As mulheres — que enquanto grupo são fisicamente menores e mais fracas do que os homens, e mais identificadas com a antiga visão de poder simbolizada pelo cálice que dá e mantém a vida — vão sendo gradualmente reduzidas à condição que deverão manter doravante: tecnologias de produção e reprodução controladas pelo homem.Ao mesmo tempo, a própria Deusa, pouco a pouco se torna simplesmente a esposa ou consorte de deidades masculinas, as quais com seus novos símbolos de poder representados por armas destrutivas ou raios são agora supremos.

Creta em razão de ser uma ilha que ficava ao sul do continente europeu, durante algum tempo foi protegida das hordas belicosas pelo mar mediterrâneo. Mas acabou sendo invadida também, caindo assim a última civilização baseada em um modelo de organização de parceria e não de dominação.O início da decadência de Creta seguiu o padrão do continente Europeu. Nos últimos séculos da civilização cretense, a ilha caiu sob domínio de reis aqueus de língua grega. Embora esses homens adotassem muitas das maneiras minóicas mais civilizadas, também trouxeram consigo uma organização social e ideológica mais orientada para a morte do que para a vida. A queda de Creta, há cerca de três mil anos, pode ser considerada o marco do fim de uma era baseada em um modelo de organização de parceria.

Assim a sociedade tornou-se dominada pelo homem, hierárquica e belicosa. Embora a Deusa ainda fosse cultuada, ela foi sendo cada vez mais relegada à condição de esposa ou mãe de novos deuses masculinos da guerra e do trovão. O modelo era semelhante na Europa, Mesopotâmia e Canaã. Não só a Deusa não era mais suprema, como também foi transformada em padroeira de guerra. A dominação e belicosidade do homem forte "divino" tornaram-se a norma em toda a parte, existindo também evidência de que o período de 1500 a 1100 a.C. foi uma época marcada por um intenso caos cultural e físico.

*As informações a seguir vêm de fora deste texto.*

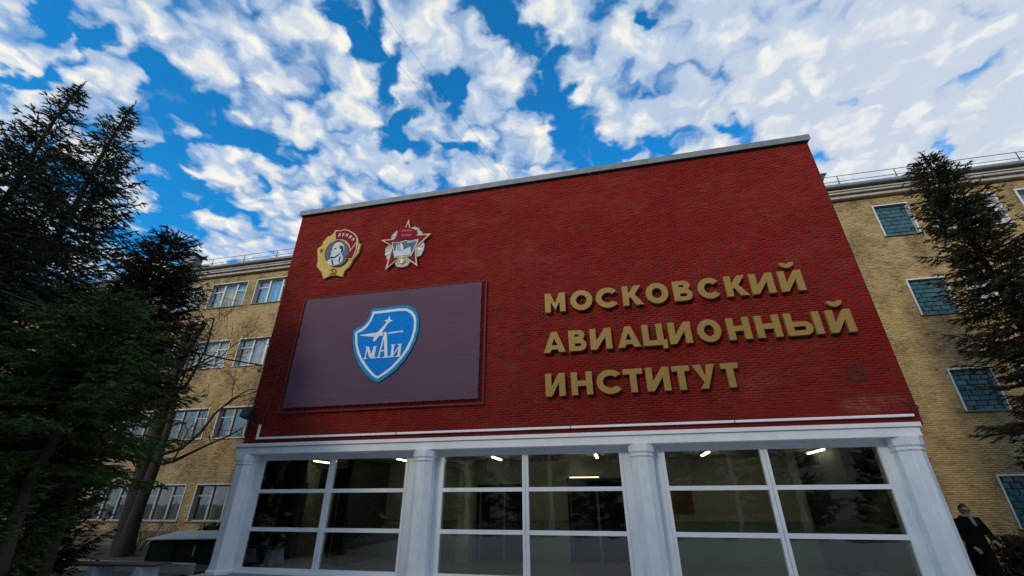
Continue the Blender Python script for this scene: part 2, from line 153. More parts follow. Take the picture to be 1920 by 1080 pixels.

Em todo o mundo antigo, populações são lançadas contra populações, enquanto homens são lançados contra mulheres e outros homens, massas de refugiados vagam por esse mundo em desintegração, fugiam de suas terras, desesperados à procura de refúgio. No entanto esse refúgio não existia no novo modelo de mundo. Pois agora este é um mundo onde, tendo tirado violentamente todo o poder da Deusa e da metade feminina da humanidade, deuses e homens guerreiros passaram a governar. Esse era um mundo em que a Espada, e não o Cálice, seria o senhor supremo, um mundo em que a paz e a harmonia só seriam encontradas, nos mitos e lendas de um passado há muito perdido.